Quant aux adultes, le nombre de fictions et d’émissions culturelles qui leur est proposé a incroyablement augmenté, comme les documentaires dont la production a été multipliée par six entre 1990 et 2010 grâce à la création de nouvelles chaînes. Sans même avoir recours à internet, il n’y a pas une soirée où un esprit curieux ne puisse trouver programme à son goût. Étrangement pourtant, les émissions de LCP, Arte, Public Sénat ou France 4 ne décrochent jamais le pompon de l’audience.
Paradoxe de Tocqueville
Enfin, les nombreux rapports pointant la faible féminisation des plateaux télé oublient qu’il n’y a pas si longtemps, les femmes étaient au mieux speakerines, le plus souvent miss météo ou pots de fleurs d’émissions de variété. La fonction des speakerines était claire : incarner les vertus familiales dans leur maintien et leur tenue, et éloigner les jeunes spectateurs des programmes inadaptés. Aujourd’hui, les femmes présentent des JT, dirigent des news magazines, président des chaînes de télévision, questionnent l’homme (ou la femme) politique. Certes, on est encore loin de la parité dans les médias. Mais cet exemple illustre typiquement le paradoxe de Tocqueville. Plus les inégalités se réduisent, plus elles sont jugées insupportables.
Alors pourquoi les chantres du déclinisme mortifère rencontrent-ils un tel écho dans la population ? D’où vient cette nostalgie française d’un paradis perdu de l’information ? Ce sentiment est d’abord lié à la défiance particulièrement grande en France à l’égard de tous les pouvoirs, dont le quatrième, les médias. Dans son essai intitulé Le Culte de la raison comme fondement de la République, le philosophe Alain écrivait : «comme la confiance est la santé des monarchies, ainsi la défiance est la santé des Républiques.» La France est après la Grèce, le pays dans lequel le niveau de défiance à l’égard des institutions est le plus fort. La Grèce, berceau de la démocratie.
Il vient aussi d’une idéalisation de la période des Trente Glorieuses dans l’imaginaire collectif. C’est en 1979, sous la plume de Jean Fourastié, que naît l’expression «Trente Glorieuses». Pour l’économiste, cette révolution invisible de 1946 à 1975 est caractérisée par une forte croissance et l’augmentation du niveau de vie dans la majorité des pays développés. C’est oublier un peu vite l’autre bilan de cette période de croissance : guerres de décolonisation, pollution massive de l’air, des eaux et des sols, addiction généralisée de l’économie aux énergies fossiles, destruction des ressources naturelles, conditions de travail déplorables des ouvriers, et notamment des travailleurs immigrés, grands oubliés de la photo officielle.

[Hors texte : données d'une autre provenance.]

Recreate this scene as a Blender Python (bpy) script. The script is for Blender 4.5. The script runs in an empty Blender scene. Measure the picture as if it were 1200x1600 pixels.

Les périodes démocratiques avec des médias libres sont réduites dans le temps et dans l’espace. Serons-nous toujours en démocratie dans cinquante ou cent ans ? Ne le prenons pas forcément pour acquis. Sachons, encore une fois, voir notre chance. Les mêmes Cassandre qui se lamentent aujourd’hui trouveront sans aucun doute demain, qu’en 2021, on vivait une époque formidable.